Karena merasa sudah tidak nyaman dengan perlakuan Agency, saya memutuskan untuk melapor pada polisi. Akhirnya dengan bantuan polisi Hong Kong yang tak pernah kenal suap-suapan, tidak seperti di Tanah Air itu, kami pun mendapatkan dokumen yang dimaksud.
Yati disuruh menuliskan pernyataan bahwa setelah keluar dari Agency tersebut semua resiko ditanggung sendiri. Awalnya Yati ragu, tetapi saya yakinkan bahwa untuk bisa hidup sukses di negeri orang kita tidak boleh bergantung kepada siapapun termasuk Agency.

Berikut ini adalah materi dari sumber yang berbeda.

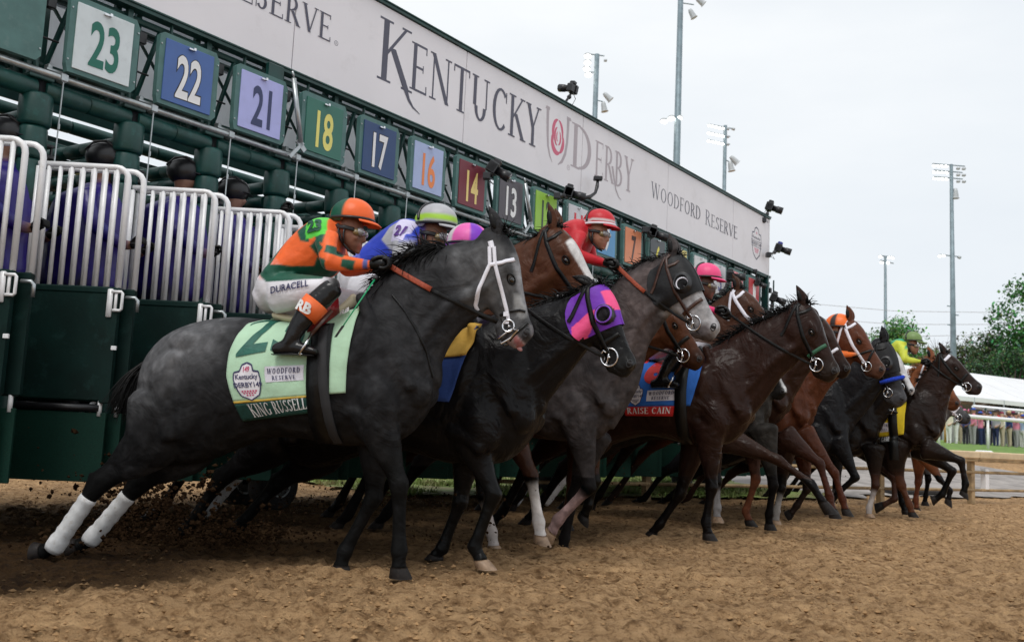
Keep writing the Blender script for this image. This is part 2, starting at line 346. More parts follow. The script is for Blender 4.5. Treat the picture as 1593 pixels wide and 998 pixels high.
def mk_ground():
    ys = [-60, -20, -6, -1, 1.2]
    y = 2.2
    while y < 26: ys.append(y); y *= 1.0068
    while y < 4000: ys.append(y); y *= 1.12
    NC = 430; vs = []; fs = []
    for y in ys:
        h = max(3.2, .66*abs(y)+1.6) if y < 26 else .95*y
        for i in range(NC+1):
            c = -1+2*i/NC; x = c*h*(1 if abs(c) < .97 else 1+(abs(c)-.97)*40)
            z = terr(x, y)
            if 1.5 < y < 40:
                fade = 1/(1+max(0, y-16)*.15)
                q = Vector((x, y, 0))
                n1 = noise.noise(q*1.1); n2 = noise.noise(Vector((x*3.1, y*3.1, 3))); n3 = noise.noise(Vector((x*8.5, y*8.5, 7))); n4 = noise.noise(Vector((x*21, y*21, 1)))
                z += fade*(.020*n1+.034*n2+.040*abs(n3)+.026*n4-.018)
                cell = noise.voronoi(Vector((x*2.4, y*2.4, .5)))[0][0]          # hoof pits
                if cell < .22: z -= fade*.045*(1-cell/.22)
                elif cell < .34: z += fade*.018*(1-abs(cell-.28)/.06)
            vs.append((x, y, z))
    for j in range(len(ys)-1):
        for i in range(NC): a = j*(NC+1)+i; fs.append((a, a+1, a+NC+2, a+NC+1))
    m = bpy.data.materials.new('track dirt'); m.use_nodes = True; n = m.node_tree; b = n.nodes['Principled BSDF']
    b.inputs['Roughness'].default_value = .95; b.inputs['Specular IOR Level'].default_value = .15
    t = n.nodes.new('ShaderNodeTexCoord')
    def nz(s, d, r=.6):
        z = n.nodes.new('ShaderNodeTexNoise'); z.inputs['Scale'].default_value = s; z.inputs['Detail'].default_value = d; z.inputs['Roughness'].default_value = r
        n.links.new(t.outputs['Object'], z.inputs['Vector']); return z
    a1 = nz(.9, 6); a2 = nz(7, 8, .7); a3 = nz(55, 6, .7)
    r1 = n.nodes.new('ShaderNodeValToRGB'); e = r1.color_ramp.elements
    e[0].position = .3; e[0].color = (.26, .150, .070, 1); e[1].position = .72; e[1].color = (.64, .42, .225, 1)
    n.links.new(a2.outputs['Fac'], r1.inputs['Fac'])
    r2 = n.nodes.new('ShaderNodeValToRGB'); e = r2.color_ramp.elements; e[0].position = .35; e[0].color = (.84, .82, .80, 1); e[1].position = .65; e[1].color = (1.1, 1.08, 1.05, 1)
    n.links.new(a1.outputs['Fac'], r2.inputs['Fac'])
    r3 = n.nodes.new('ShaderNodeValToRGB'); e = r3.color_ramp.elements; e[0].position = .33; e[0].color = (.42, .38, .35, 1); e[1].position = .46; e[1].color = (1, 1, 1, 1)
    n.links.new(a3.outputs['Fac'], r3.inputs['Fac'])
    m1 = n.nodes.new('ShaderNodeMixRGB'); m1.blend_type = 'MULTIPLY'; m1.inputs[0].default_value = 1
    m2 = n.nodes.new('ShaderNodeMixRGB'); m2.blend_type = 'MULTIPLY'; m2.inputs[0].default_value = 1
    n.links.new(r1.outputs[0], m1.inputs[1]); n.links.new(r2.outputs[0], m1.inputs[2]); n.links.new(m1.outputs[0], m2.inputs[1]); n.links.new(r3.outputs[0], m2.inputs[2])
    a4 = nz(14, 6, .65); r4 = n.nodes.new('ShaderNodeValToRGB'); e = r4.color_ramp.elements; e[0].position = .36; e[0].color = (.58, .54, .50, 1); e[1].position = .5; e[1].color = (1, 1, 1, 1)
    n.links.new(a4.outputs['Fac'], r4.inputs['Fac']); m4 = n.nodes.new('ShaderNodeMixRGB'); m4.blend_type = 'MULTIPLY'; m4.inputs[0].default_value = 1
    n.links.new(m2.outputs[0], m4.inputs[1]); n.links.new(r4.outputs[0], m4.inputs[2]); m2 = m4
    # churned strip where the field breaks, shade under horses and gate painted in
    at = n.nodes.new('ShaderNodeAttribute'); at.attribute_name = 'paint'
    m3 = n.nodes.new('ShaderNodeMixRGB'); m3.blend_type = 'MULTIPLY'; m3.inputs[0].default_value = 1
    n.links.new(m2.outputs[0], m3.inputs[1]); n.links.new(at.outputs['Color'], m3.inputs[2]); n.links.new(m3.outputs[0], b.inputs['Base Color'])
    bu = n.nodes.new('ShaderNodeBump'); bu.inputs['Strength'].default_value = 1.; bu.inputs['Distance'].default_value = .035
    bz = nz(30, 8, .75); n.links.new(bz.outputs['Fac'], bu.inputs['Height']); n.links.new(bu.outputs[0], b.inputs['Normal'])
    cols = []
    for v in vs:
        k = churn_shade(v[0], v[1]); cols.append((1-k, 1-k*1.02, 1-k*1.05))
    o = mobj('dirt_track', vs, fs, m, None, True, cols); tagk(o, 'structure')
mk_ground()
def gz(x, y):
    return terr(x, y)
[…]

Memang sebuah Agency telah berjasa bagi kita para perantau tetapi imbal balik yang mereka peroleh juga tidak sedikit. Potongan gaji yang sangat tinggi selalu menjadi perhatian LSM negara lain. Sedangkan kami kaum nakerwan di Hong Kong harus pontang-panting untuk mendapatkan hak-hak. Malangnya pula, pemerintah kita seolah tidak berdaya menindak tegas para penyalur tenaga kerja yang nakal, bahkan sering tanpa rasa kemanusiaan ini!
Lanjut!
Setelah berhasil mendapat dokumen, proses dilanjutkan seperti biasa yaitu menyerahkan klaim ke labour cabang wilayah rumah majikan di Tsuen Wan. Dari labour Yati harus memperpanjang Visa (extend Visa) ke imigrasi. Tiga minggu kemudian pertemuan dengan majika. Awalnya majikan menolak memberikan ganti rugi dengan menunjukan selembar kertas yang telah ditandatangani oleh Yati setiap menerima gaji.
Mujurlah, Yati memiliki bukti rekaman pembicaraan mengenai gaji yang dipotong setiap meminta libur lebih dari satu kali dalam satu bulan. Akhirnya majikan tidak mampu memberikan alasan dan bersedia memberikan uang ganti rugi sebesar $20.250 plus tiket ke Surabaya. Setelah kasus selesai Yati masih memiliki waktu satu minggu untuk mencari majikan, alhamdulillah sebelum waktunya habis Yati telah mendapat majikan.
Karena telah memenangkan kasus lebih dari 50% total dari tuntutan, maka oleh Imigrasi diizinkan untuk menunggu Visa kerja dengan majikan baru tanpa harus meninggalkan Hong Kong. Kini Yati telah bekerja di daerah Ma On Shan.
Nah, Kompasianer yang disayang Allah….
Demikian pengalaman Yana, dan masih banyak lagi pengalaman lain yang pernah dilakoninya di negeri beton ini. Semoga mendapat perhatian dari pihak-pihak terkait.
Salam manis dari Causeway Bay, Pipiet Senja.